Elbette, kaçırılma ya da başka bir saldırı riskinin yüksek olduğunun farkındaydık. Ama Paola 1, İsrail askerleri gemiye çıktığında Gazze kıyılarından 60 deniz milinden daha az uzaktaydı. Kıyıya yaklaştıkça, hedefimize ulaşacağımıza olan inancımız artıyordu. Sadece birkaç saate daha ihtiyacımız vardı -yardımlarımızı ulaştırmamıza engel olan tek şey, makineli tüfekli altı askerdi. Bu bana bir kez daha bu ablukayı ne kadar yapay, ne kadar tamamen doğal olmayan bir şey olduğunu gösterdi. Ve İsrail’in, gemilerin Gazze’ye ulaşması fikrinden ne kadar korktuğunu. Çünkü bu, dünyanın geri kalanına bu ablukasının normal olmadığını, Gazze’nin aslında denizin hemen öte tarafında olduğunu gösterecekti.
Bundan birkaç gün önce, bizim kaldığımız hücrelerde Filistinli mahkûmlar vardı –düşüncelerini duvarlara kazımışlardı. 29 Eylül tarihli bir notta, adını hatırlamak istediğim ama unuttuğum bir adam, nakledildiklerini, neden ve nereye götürüldüklerini bilmediklerini yazmıştı. Onlara ne olduğunu bilmiyoruz. Bir başka notta ise, hayatı için korkan bir adam yazmıştı. Eğer başka bir şey eklemezse, muhtemelen ölmüş olacağını söylüyordu. Ve gerçekten de başka bir şey eklememişti.
Almanya’ya döndüğümde şok oldum. Bu ülkenin ve sözde “tartışmalarının” gerçekle ne kadar bağlantısız olduğunu yeniden görmek beni sarstı. Her kelimenin, her hareketin nasıl izlendiğini ve kontrol edildiğini görmek de öyle.
Böyle bir yerden dönüp de “Herkese barış, umarım herkes birbirini affeder” diyemezsiniz. Çünkü bu yer bir sistemin kanıtıdır -ve bir sistem, affetmekle ya da tokalaşmakla sona ermez. Bir baskı sistemi, bireysel seçimlerle veya tutumlarla sona ermez. İsrail bir apartheid devletidir. Ve apartheid sistemi iyi bir şekilde belgelenmiştir. Bu tartışmalı bir ifade değildir. Durumun ciddi bir analizi için asgari gerçektir. Ve bu gerçeği söylemeyi reddetmek, her gün Filistinlilerin ölümüne yol açıyor.

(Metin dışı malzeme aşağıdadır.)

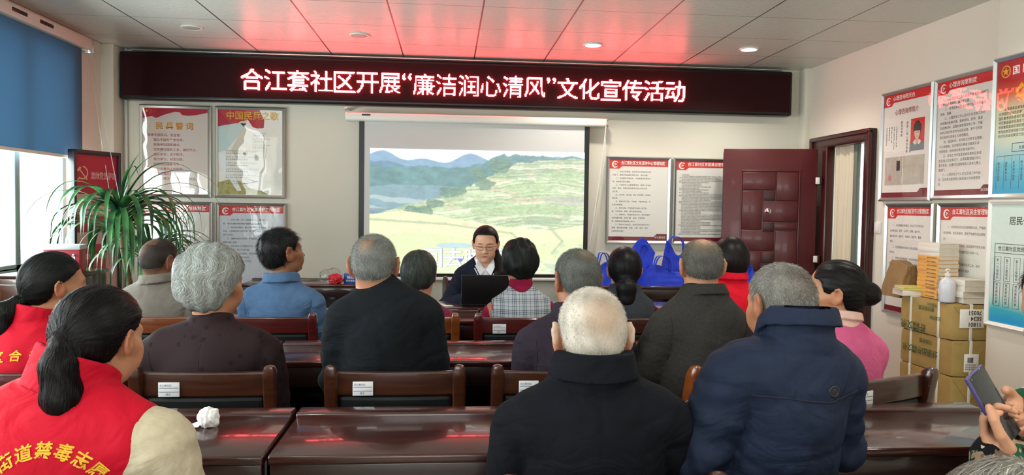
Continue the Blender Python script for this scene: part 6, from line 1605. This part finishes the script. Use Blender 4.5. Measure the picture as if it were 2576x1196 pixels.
seam_line(P, [(-.075, P['zs']-.155), (-.06, P['zs']-.135), (-.03, P['zs']-.128), (0, P['zs']-.140), (.03, P['zs']-.150), (.06, P['zs']-.142), (.085, P['zs']-.115)], M['yellow_print'], .006, 'swirl_print')
def motif_mat():
    m, nt, b = new_mat('dark_floral_brocade'); N, L = nt.nodes, nt.links; tc = N.new('ShaderNodeTexCoord')
    v = N.new('ShaderNodeTexVoronoi'); v.inputs['Scale'].default_value = 26; v.inputs['Randomness'].default_value = .75; L.new(tc.outputs['Object'], v.inputs['Vector'])
    n = N.new('ShaderNodeTexNoise'); n.inputs['Scale'].default_value = 110; L.new(tc.outputs['Object'], n.inputs['Vector'])
    a = N.new('ShaderNodeMath'); a.operation = 'MULTIPLY_ADD'; a.inputs[1].default_value = .45; L.new(n.outputs[0], a.inputs[0]); L.new(v.outputs['Distance'], a.inputs[2])
    r = N.new('ShaderNodeValToRGB'); r.color_ramp.elements[0].position = .40; r.color_ramp.elements[1].position = .50
    r.color_ramp.elements[0].color = (*lin('#211619'), 1); r.color_ramp.elements[1].color = (*lin('#2e2124'), 1); L.new(a.outputs[0], r.inputs[0]); L.new(r.outputs[0], b.inputs['Base Color']); b.inputs['Roughness'].default_value = .8; b.inputs['Specular IOR Level'].default_value = .15
    return m
P = person('woman with wavy silver-grey hair in a dark brown patterned jacket', GA, (-0.803, 2.660, 1.099), yaw=.05, hyaw=.55, hpitch=-.05, sw=0.152, bulk=1.08, lean=.02, zs=0.894, slope=0.028, female=True, skin='#b98262', neck=.055,
    hair=dict(low=((-.15, -.115), (-.06, -.11), (-.03, -.08), (-.012, -.03), (.0, .0), (.03, .0), (.05, .04), (.09, .07)), t=.026, c1='#6f7774', c2='#d5d9d4', n=9000, L=.045, nseg=6, w=.0013, lift=0, jit=.35, flow=lambda P: np.stack([.9*np.sin(P[:, 2]*75+P[:, 0]*25), -.35+.5*np.sin(P[:, 2]*60+2), -1.0+0*P[:, 0]], 1), wave=(.0055, 42), bulge=(((0, -.10, .05), .07, .008), ((.05, -.04, .10), .06, .008)), res=.004),
    wear=dict(mat=motif_mat(), collar=dict(h=.034, r=.068), t=.022, cuts=(vseam(0, .002, .004),)), trousers='#221a1c')
back_seams(P, mat('dark_thread', '#120b0d', .8))
person('grey-haired man in a plain black sweater, back to us, second row', GA, (-0.257, 2.660, 1.167), hyaw=.04, hpitch=-.03, sw=0.126, bulk=1.0, lean=.02, zs=1.03, slope=0.034, skin='#b57a5a', neck=.060, hs=0.92, leanx=-0.04,
    hair=dict(short, spot=((-.02, -.085, .085), (.026, .03, .032), '#9a7a60', .7), c1='#565957', c2='#a9aba6', n=8000, L=.009, t=.006, bald=((-.005, -.075, .10), .022), scalp='#8a6e5c', scalp_k=.4),
    wear=dict(mat=cloth('black_knit', '#14171b', '#191d22', .9, 240), t=.016, cuts=(crease(-.235, .007, .010, -2.0, .06), crease(-.30, .005, .008, .6, .05), crease(-.02, .003, .012, -3, 0)), seam=False, nk=.25), trousers='#16171c')
P = person('grey-haired man in a dark purple jacket behind the white-haired man', GA, (0.461, 2.660, 1.122), yaw=-.05, hyaw=-.22, hpitch=-.05, sw=0.13, bulk=1.05, lean=.02, zs=0.935, slope=0.036, skin='#a86f50', hs=0.92,
    hair=dict(short, spot=((.01, -.07, .10), (.03, .03, .03), '#7d6a55', .7), c1='#454744', c2='#8b8d86', n=8000, L=.010, t=.006, bald=((.0, -.05, .115), .02), scalp='#7a6656', scalp_k=.4),
    wear=dict(mat=cloth('purple_grey_cotton', '#2b232d', '#332a35'), collar=dict(h=.036, r=.072, fold=.045), t=.019, cuts=(step(-.13, .004, .6),)), trousers='#1b1a20')
back_seams(P, mat('purple_thread', '#151018', .8), centre=False, yoke=-.10, sag=0)
P = person('balding grey-haired man in a dark grey suit jacket, second row', GA, (0.921, 2.660, 1.173), yaw=.0, hyaw=.06, hpitch=-.04, sw=0.108, bulk=0.92, lean=.03, zs=1.019, slope=0.055, skin='#b98666', neck=.054, hs=0.86,
    hair=dict(short, spot=((.0, -.055, .11), (.045, .045, .045), '#a5876a', .8), c1='#454440', c2='#85827a', n=8000, L=.010, t=.005, bald=((.0, -.03, .118), .055), scalp='#b38d70', scalp_k=.35),
    wear=dict(mat=cloth('charcoal_tweed', '#2c2a28', '#3a3835', .9, 160, .5, 160), collar=dict(h=.030, r=.064, tilt=.1, fold=.036, flare=.45, z=.008), t=.020, cuts=(vseam(0, .002, .004),)), arms=dict(l=dict(e=(-.225, .06, .70), w=(-.15, .28, .80))), trousers='#1d1c1d')
back_seams(P, mat('charcoal_thread', '#191817', .8))
person('woman with a black bun in a pink sweater, face turned to the left', GA, (1.427, 2.660, 1.078), yaw=-.30, hyaw=-.82, hpitch=-.02, sw=0.135, bulk=1.02, lean=.03, zs=0.901, slope=0.05, female=True, skin='#bf8a66', neck=.052,
    hair=dict(low=((-.14, -.075), (-.06, -.070), (-.035, -.045), (-.022, .0), (.004, .016), (.014, .0), (.035, .012), (.045, .05), (.09, .075)), t=.010, c1='#0c0a0b', c2='#221d1d', n=5000, L=.06, nseg=5, w=.0011, lift=0, jit=.08, flow=toward((0, -.125, .0)), tie=(0, -.10, 0), grooves=(.0009, 24), ylo=-.19,
        extra=[(ell((0, -.122, .002), (.044, .036, .042)), .008), (cap((.02, -.145, .018), (-.022, -.145, -.012), .014, .014), .008)]),
    wear=dict(mat=cloth('pink_knit', '#d1628f', '#c4557f', .9, 200, .5, 20), name='sweater', t=.018, seam=False, nk=.1, under=dict(mat=cloth('pale_pink_cotton', '#e0b9ac', '#d8ad9f'), t=.008, name='blouse', collar=dict(h=.042, r=.064, tilt=.2, fold=.03), hem=.75, nk=.3)), trousers='#2a2630')
# --- third row
person('man with buzz-cut hair in a light grey jacket, head turned right, by the plant', GA, (-1.426, 3.870, 1.085), yaw=.10, hyaw=.50, hpitch=-.08, sw=0.135, bulk=1.05, lean=.02, zs=0.915, skin='#8f6248', slope=0.036, hs=0.96,
    hair=dict(short, spot=((-.01, -.085, .06), (.035, .04, .035), '#7d6250', .6), c1='#2c2624', c2='#5c5550', n=5500, L=.006, t=.002, lift=.6, scalp='#57443a', scalp_k=.75, bald=((.0, -.06, .09), .045)),
    wear=dict(mat=cloth('light_grey_cotton', '#77716a', '#857f77', .8), collar=dict(h=.038, r=.074, fold=.042), t=.02), trousers='#3a3836')
P = person('dark-haired man in a light blue jacket, head turned right and raised', GA, (-0.829, 3.870, 1.133), yaw=.12, hyaw=.75, hpitch=.14, sw=0.14, bulk=1.04, lean=.02, zs=0.922, skin='#9a6a4c', slope=0.032,
    hair=dict(short, c1='#0d0d0e', c2='#26282a', n=5500, L=.028, nseg=3, t=.012, lift=.35, hold=False, jit=.35, mat='hair', wave=(.003, 40)),
    wear=dict(mat=cloth('light_blue_cotton', '#4d6a8e', '#56749a', .8), collar=dict(h=.040, r=.074, fold=.048), t=.02), trousers='#262a33')
back_seams(P, mat('blue_thread', '#33496a', .8), centre=False)
person('woman with short dark grey hair in a speckled maroon top, back to us', GA, (-0.145, 3.870, 1.024), hyaw=.18, hpitch=-.08, sw=0.125, bulk=.96, lean=.03, zs=0.845, female=True, skin='#a8765a', slope=0.05,
    hair=dict(low=BOB_LOW, t=.014, c1='#1c211f', c2='#5b625d', n=6000, L=.05, nseg=5, w=.0012, lift=0, jit=.12, flow=whorl(0, -.04, .12, .1), wave=(.0015, 60)),
    wear=dict(mat=mat('maroon_velvet', '#4d0e22', .7, .2, noise=(170, '#8c2444', .12)), t=.016, seam=False, nk=.4), trousers='#241c22')
def plaid_mat():
    m, nt, b = new_mat('grey_plaid_wool'); N, L = nt.nodes, nt.links; tc = N.new('ShaderNodeTexCoord'); sp = N.new('ShaderNodeSeparateXYZ'); L.new(tc.outputs['Object'], sp.inputs[0])
    def mt(op, *a):
        n = N.new('ShaderNodeMath'); n.operation = op
        for i, v in enumerate(a):
            if isinstance(v, (int, float)): n.inputs[i].default_value = v
            else: L.new(v, n.inputs[i])
        return n.outputs[0]
    def stripes(c):
        f = mt('FRACT', mt('DIVIDE', c, .056)); grp = mt('LESS_THAN', f, .46); fine = mt('LESS_THAN', mt('FRACT', mt('DIVIDE', c, .0086)), .48); line = mt('LESS_THAN', mt('ABSOLUTE', mt('SUBTRACT', f, .73)), .022)
        return mt('MAXIMUM', mt('MULTIPLY', grp, fine), line)
    sx, sz = stripes(sp.outputs[0]), stripes(sp.outputs[2]); k = mt('MULTIPLY', mt('ADD', sx, sz), .5)
    r = N.new('ShaderNodeValToRGB'); el = r.color_ramp.elements; el[0].color = (*lin('#aab0b6'), 1); el[1].color = (*lin('#3a4049'), 1); q = el.new(.5); q.color = (*lin('#7b828a'), 1); L.new(k, r.inputs[0]); L.new(r.outputs[0], b.inputs['Base Color'])
    b.inputs['Roughness'].default_value = .9; b.inputs['Specular IOR Level'].default_value = .1; return m
person('black-haired woman in a grey plaid vest over maroon sleeves, before the presenter', GA, (0.378, 3.870, 1.087), hyaw=.15, hpitch=-.05, sw=0.13, bulk=1.0, lean=.03, zs=0.886, slope=0.045, female=True, skin='#a8765a',
    hair=dict(low=((-.14, -.115), (-.085, -.115), (-.05, -.075), (-.02, -.045), (.02, -.04), (.045, .0), (.07, .06)), t=.016, c1='#0b0d0c', c2='#2a2f2c', n=6500, L=.045, nseg=5, w=.0012, lift=.05, jit=.30, flow=whorl(0, -.03, .125, .2), wave=(.005, 45)),
    wear=dict(mat=plaid_mat(), name='vest', t=.019, sleeves=False, armhole=.148, nk=.25, under=dict(mat=cloth('maroon_shirt', '#8e1b3f', '#7a1535'), t=.009, collar=dict(h=.056, r=.061, th=.005), nk=.3)), trousers='#241c22')
P = person('woman with low black ponytail in a denim vest over maroon plaid sleeves', GA, (0.925, 3.870, 1.054), hyaw=.10, hpitch=-.05, sw=0.125, bulk=.95, lean=.03, zs=0.883, slope=0.055, female=True, skin='#b5805f',
    hair=dict(low=BACK_LOW, t=.012, c1='#08080a', c2='#1d1c20', n=5000, L=.06, nseg=5, w=.0012, lift=0, jit=.08, flow=tail_flow((0, -.105, -.065)), tie=(0, -.1, -.06), zlo=-.24, ylo=-.20,
        extra=[(cap((0, -.07, -.06), (0, -.098, -.085), .042, .044), .03), (cap((0, -.098, -.085), (.0, -.10, -.15), .046, .040), .03), (cap((0, -.10, -.15), (0, -.092, -.20), .040, .018), .02)]),
    wear=dict(mat=cloth('dark_denim', '#2a2e33', '#383d43', .85, 260, .5, 140), name='vest', t=.018, sleeves=False, armhole=.142, collar=dict(h=.036, r=.066, fold=.04), cuts=(step(-.11, .004, .5),), under=dict(mat=mat('maroon_plaid', '#5a1226', .85, .15, noise=(60, '#2c0d18', .15)), t=.011, collar=None)), trousers='#22252b')
back_seams(P, mat('denim_thread', '#6c7075', .8), centre=False, yoke=-.085, arm=False)
person('woman with long dark hair in a bright red jacket, beside the open door', GA, (1.493, 3.870, 1.109), hyaw=-.05, hpitch=-.04, sw=0.125, bulk=.97, lean=.03, zs=0.943, slope=0.055, female=True, skin='#b5805f',
    hair=dict(low=((-.15, -.155), (-.03, -.155), (.02, -.12), (.045, -.08), (.055, .02), (.075, .07)), t=.016, c1='#0b0909', c2='#2a2120', n=6000, L=.08, nseg=6, w=.0012, lift=0, jit=.06, flow=whorl(0, -.02, .13, 0), zlo=-.19, bulge=(((0, -.06, -.10), .07, .012),)),
    wear=dict(mat=cloth('bright_red_cotton', '#d3122a', '#c40f25', .75, 160, .2), t=.019, collar=dict(h=.042, r=.070, fold=.04)), trousers='#1f1d22')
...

Serbest bırakılmamız ve korunmamız için çabalayan, her çağrı yapan, her gösteriye, her greve katılan herkese teşekkür ederim. Umarım İsrail işkence merkezlerine kaçırılan Filistinli mahkûmlar için de en az bu kadar, hatta daha fazla örgütleniriz.
Sonsuza dek unutamayacağım bir anı anlatmak istiyorum. Hapisteki ilk akşamda, kimsenin ne olacağını bilmediği bir anda, kısa ve nadir bir sessizlik anı yaşandı. Gardiyanlar bir süreliğine ortalıkta yoktu, ben hücremin zemininde yatıyordum, hava kararmaya başlamıştı. Bir anda oraya ait olmayan bir ses duydum, parmaklıklı pencereye yaklaştım, yukarı baktım; duvarın ve dikenli tellerin arasında bir serçe sürüsü gördüm, cıvıldayarak dikenli tellerin arasından uçuyorlardı. Gerçek dışıydı, ama bana bu duvarların ötesinde koca bir dünya olduğunu hatırlattı – ve bu duvarın, bu yerin ne kadar yapay olduğunu. Ve yine de, bu yerde bile kuşlar vardı. “Bir gün bu yer de yıkılacak.” Bu cümle, hücremin duvarına kazınmıştı. Çünkü hiçbir duvar sonsuza kadar ayakta kalmaz.